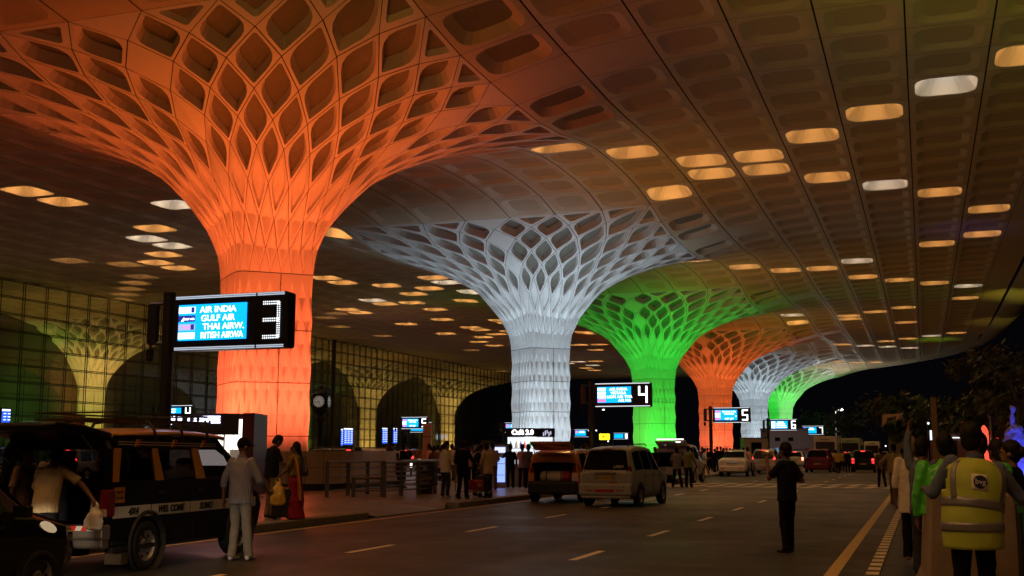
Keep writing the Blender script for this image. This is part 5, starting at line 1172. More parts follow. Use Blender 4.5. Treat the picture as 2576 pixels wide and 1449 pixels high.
# --- bags
def pbag(label, p, h, w_, m, cat='bag'):
    b = MB(); loft(b, [((0, 0, 0), w_ * .36, w_ * .22), ((0, 0, h * .06), w_ * .48, w_ * .3), ((0, 0, h * .3), w_ * .5, w_ * .32), ((0, 0, h * .6), w_ * .38, w_ * .24), ((0, 0, h * .82), w_ * .16, w_ * .1), ((0, 0, h * .92), w_ * .10, w_ * .06)])
    for s in (-1, 1): b.tube([(s * w_ * .12, 0, h * .8), (s * w_ * .14, 0, h * .95), (0, 0, h * 1.03)], [.03, .022, .02], 6)
    o = fuse(b, 'plastic_bag', m, None, .011, 2, .018); o.location = p; return tag(o, label, cat)
h1 = P1['wr'][1]; wp = P1['e'].matrix_basis @ (h1 * P1['k'])
pbag('white plastic carrier bag hanging from the beige tee shirt man\'s hand', (wp.x + .05, wp.y, wp.z - .40), .34, .27, mat('plastic_white', (.62, .60, .58), .4, var=.1))
h6 = P6['wr'][0]; wp = P6['e'].matrix_basis @ (h6 * P6['k'])
pbag('yellow plastic bag hanging from the sari woman\'s hand above the suitcase', (wp.x - .02, wp.y, wp.z - .62), .56, .36, mat('plastic_yellow', (.52, .36, .06), .4, var=.15))
def suitcase(label, p, rz, w_, d, h, m, handle=True):
    e = empty('suitcase', p, rz, label, 'suitcase'); b = MB(); b.rbox((0, 0, h / 2 + .05), (w_, d, h), .06, 'y'); b.build('shell', m, e, bevel=.025)
    for sx in (-1, 1):
        for sy in (-1, 1): b = MB(); b.cyl((sx * w_ * .38, sy * d * .3, .028), .028, .022, 10, 'x'); b.build('wheel', rubber, e)
    if handle: b = MB(); b.tube([(-.09, d * .3, h), (-.09, d * .3, h + .42), (.09, d * .3, h + .42), (.09, d * .3, h)], .011, 6); b.build('handle', steel, e)
    b = MB()
    for i in range(4): b.box((-w_ * .3 + i * w_ * .2, -d / 2 - .004, h / 2 + .05), (.012, .012, h * .8))
    b.build('ribs', m, e); return e
suitcase('black wheeled suitcase standing between the navy shirt man and the sari woman', gp(711, 1307, .15), R(20), .46, .28, .62, mat('case_black', (.012, .012, .014), .4))
suitcase('pinkish wheeled suitcase beside the navy shirt man\'s legs', gp(690, 1301, .15), R(40), .30, .24, .60, mat('case_pink', (.45, .20, .14), .45))
b = MB(); loft(b, [((0, 0, 0), .15, .05), ((0, 0, .1), .16, .07), ((0, 0, .2), .13, .05)]); b.tube([(-.12, 0, .18), (-.06, 0, .42), (.06, 0, .42), (.12, 0, .18)], .012, 6)
wp = P6['e'].matrix_basis @ Vector((-.10, -.19, .92)); o = fuse(b, 'handbag', mat('handbag_black', (.015, .01, .01), .4), None, .012, 1); o.location = (wp.x + .06, wp.y, wp.z); o.rotation_euler = (0, 0, R(62 + 90)); tag(o, 'dark shoulder bag on the sari woman\'s back', 'handbag')
# --- trolley group
person('woman in a white shirt and jeans with a ponytail standing by the railing', gp(1120, 1252, .15), R(-25), 1.74, wht, 'roll', .78, jeans, shoew, 'pony', .02, arms=[((-.07, .0, -.29), (.04, .15, -.2)), ((.09, .08, -.26), (-.06, .22, .06))], head=(.15, -.4), vs=N_, skin=SKL)
person('man all in black holding the luggage trolley, seen from behind', gp(1163, 1255, .15), R(-6), 1.76, blk, 'roll', .78, blk, shoeb, 'short', .08, arms=[((-.10, .04, -.28), (.03, .2, -.16)), ((.11, .08, -.27), (.04, .24, -.10))], vs=N_, girth=1.08, legs=[((-.09, .02, .5), (-.13, -.02, .08)), ((.1, .05, .50), (.13, .02, .08))])
person('man in a loose beige shirt facing the luggage trolley from the right', gp(1228, 1252, .15), R(72), 1.70, cremec, 'long', .74, dkt, mat('shoe_brown', (.1, .05, .03), .5), 'short', .10, arms=[((-.06, .06, -.28), (.0, .12, -.22)), ((.06, .03, -.29), (.0, .14, -.2))], head=(.3, 0), vs=N_)
person('long haired woman in dark clothes leaning over the trolley luggage', gp(1196, 1247, .15), R(-60), 1.66, blk, 'long', .7, blk, shoeb, 'long', .22, head=(.3, 0), vs=.016)
p = gp(1190, 1253, .15); e = empty('luggage_trolley', p, R(-35), 'airport luggage trolley loaded with bags beside the man in black', 'trolley')
b = MB(); b.tube([(-.3, -.45, .2), (-.3, .5, .2), (.3, .5, .2), (.3, -.45, .2)], .02, 8)
for y in (-.2, .1, .35): b.tube([(-.3, y, .2), (.3, y, .2)], .014, 6)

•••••

> _What you should do_: Take the listing above and restate it word for word, without its pictures.

> _Right answer_:
Keep writing the Blender script for this image. This is part 5, starting at line 1172. More parts follow. Use Blender 4.5. Treat the picture as 2576 pixels wide and 1449 pixels high.
# --- bags
def pbag(label, p, h, w_, m, cat='bag'):
    b = MB(); loft(b, [((0, 0, 0), w_ * .36, w_ * .22), ((0, 0, h * .06), w_ * .48, w_ * .3), ((0, 0, h * .3), w_ * .5, w_ * .32), ((0, 0, h * .6), w_ * .38, w_ * .24), ((0, 0, h * .82), w_ * .16, w_ * .1), ((0, 0, h * .92), w_ * .10, w_ * .06)])
    for s in (-1, 1): b.tube([(s * w_ * .12, 0, h * .8), (s * w_ * .14, 0, h * .95), (0, 0, h * 1.03)], [.03, .022, .02], 6)
    o = fuse(b, 'plastic_bag', m, None, .011, 2, .018); o.location = p; return tag(o, label, cat)
h1 = P1['wr'][1]; wp = P1['e'].matrix_basis @ (h1 * P1['k'])
pbag('white plastic carrier bag hanging from the beige tee shirt man\'s hand', (wp.x + .05, wp.y, wp.z - .40), .34, .27, mat('plastic_white', (.62, .60, .58), .4, var=.1))
h6 = P6['wr'][0]; wp = P6['e'].matrix_basis @ (h6 * P6['k'])
pbag('yellow plastic bag hanging from the sari woman\'s hand above the suitcase', (wp.x - .02, wp.y, wp.z - .62), .56, .36, mat('plastic_yellow', (.52, .36, .06), .4, var=.15))
def suitcase(label, p, rz, w_, d, h, m, handle=True):
    e = empty('suitcase', p, rz, label, 'suitcase'); b = MB(); b.rbox((0, 0, h / 2 + .05), (w_, d, h), .06, 'y'); b.build('shell', m, e, bevel=.025)
    for sx in (-1, 1):
        for sy in (-1, 1): b = MB(); b.cyl((sx * w_ * .38, sy * d * .3, .028), .028, .022, 10, 'x'); b.build('wheel', rubber, e)
    if handle: b = MB(); b.tube([(-.09, d * .3, h), (-.09, d * .3, h + .42), (.09, d * .3, h + .42), (.09, d * .3, h)], .011, 6); b.build('handle', steel, e)
    b = MB()
    for i in range(4): b.box((-w_ * .3 + i * w_ * .2, -d / 2 - .004, h / 2 + .05), (.012, .012, h * .8))
    b.build('ribs', m, e); return e
suitcase('black wheeled suitcase standing between the navy shirt man and the sari woman', gp(711, 1307, .15), R(20), .46, .28, .62, mat('case_black', (.012, .012, .014), .4))
suitcase('pinkish wheeled suitcase beside the navy shirt man\'s legs', gp(690, 1301, .15), R(40), .30, .24, .60, mat('case_pink', (.45, .20, .14), .45))
b = MB(); loft(b, [((0, 0, 0), .15, .05), ((0, 0, .1), .16, .07), ((0, 0, .2), .13, .05)]); b.tube([(-.12, 0, .18), (-.06, 0, .42), (.06, 0, .42), (.12, 0, .18)], .012, 6)
wp = P6['e'].matrix_basis @ Vector((-.10, -.19, .92)); o = fuse(b, 'handbag', mat('handbag_black', (.015, .01, .01), .4), None, .012, 1); o.location = (wp.x + .06, wp.y, wp.z); o.rotation_euler = (0, 0, R(62 + 90)); tag(o, 'dark shoulder bag on the sari woman\'s back', 'handbag')
# --- trolley group
person('woman in a white shirt and jeans with a ponytail standing by the railing', gp(1120, 1252, .15), R(-25), 1.74, wht, 'roll', .78, jeans, shoew, 'pony', .02, arms=[((-.07, .0, -.29), (.04, .15, -.2)), ((.09, .08, -.26), (-.06, .22, .06))], head=(.15, -.4), vs=N_, skin=SKL)
person('man all in black holding the luggage trolley, seen from behind', gp(1163, 1255, .15), R(-6), 1.76, blk, 'roll', .78, blk, shoeb, 'short', .08, arms=[((-.10, .04, -.28), (.03, .2, -.16)), ((.11, .08, -.27), (.04, .24, -.10))], vs=N_, girth=1.08, legs=[((-.09, .02, .5), (-.13, -.02, .08)), ((.1, .05, .50), (.13, .02, .08))])
person('man in a loose beige shirt facing the luggage trolley from the right', gp(1228, 1252, .15), R(72), 1.70, cremec, 'long', .74, dkt, mat('shoe_brown', (.1, .05, .03), .5), 'short', .10, arms=[((-.06, .06, -.28), (.0, .12, -.22)), ((.06, .03, -.29), (.0, .14, -.2))], head=(.3, 0), vs=N_)
person('long haired woman in dark clothes leaning over the trolley luggage', gp(1196, 1247, .15), R(-60), 1.66, blk, 'long', .7, blk, shoeb, 'long', .22, head=(.3, 0), vs=.016)
p = gp(1190, 1253, .15); e = empty('luggage_trolley', p, R(-35), 'airport luggage trolley loaded with bags beside the man in black', 'trolley')
b = MB(); b.tube([(-.3, -.45, .2), (-.3, .5, .2), (.3, .5, .2), (.3, -.45, .2)], .02, 8)
for y in (-.2, .1, .35): b.tube([(-.3, y, .2), (.3, y, .2)], .014, 6)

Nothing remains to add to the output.